A service of remembrance is to take place at the scene of the Narrow Water bombing outside Warrenpoint to mark the 30th anniversary of the explosions.

The IRA attack on August 27th 1979 led to the highest death toll suffered by the British Army in a single incident during the Troubles when eighteen soldiers were killed in two booby-trap bombs.

Sixteen of the soldiers were from the Parachute Regiment, the remaining two coming from the Queen’s Own Highlander Regiment.  One civilian was also killed in the attack.

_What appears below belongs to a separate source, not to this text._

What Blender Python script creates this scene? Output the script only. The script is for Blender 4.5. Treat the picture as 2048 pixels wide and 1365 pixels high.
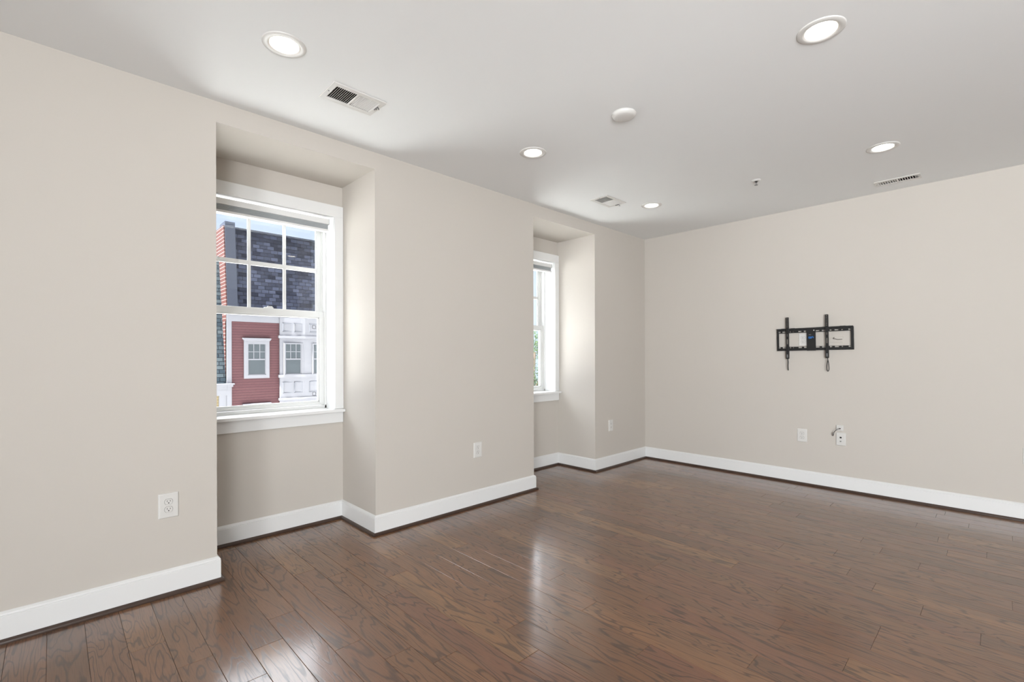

The bombings marked a landmark day in the history of the Troubles as Lord Louis Mountbatten, a cousin of the Queen, was killed in a bomb attack by the IRA in Co Sligo just hours earlier.

The ambush had been carefully planned. The first bomb, weighing half-a-ton, was concealed under bales of hay on a flat-bed lorry parked at the side of the dual carriageway.  It was detonated by remote control as a convoy of two army trucks and a Land Rover passed by en route to Newry.  Six soldiers were killed.

Believing they were under fire from IRA gunmen just a short distance away across Carlingford Lough, the Army opened fire, killing English man Michael Hudson who was on holiday in the area at the time.

Helicopters and reinforcements were drafted in from Bessbrook to tend to the injured and, as was normal procedure after such an attack, an army control point was set up close to the scene.  This routine proved to be a fatal mistake as the IRA capitalised on this procedure.  A second bomb exploded thirty minutes later, just as an army helicopter was taking off.  Twelve more soldiers were killed in this explosion.

The service of remembrance will be held this Thursday August 27th at 3.00pm.

It is expected that members of the Parachute Regiment will be in attendance at the event.  Members of the public are also invited to attend.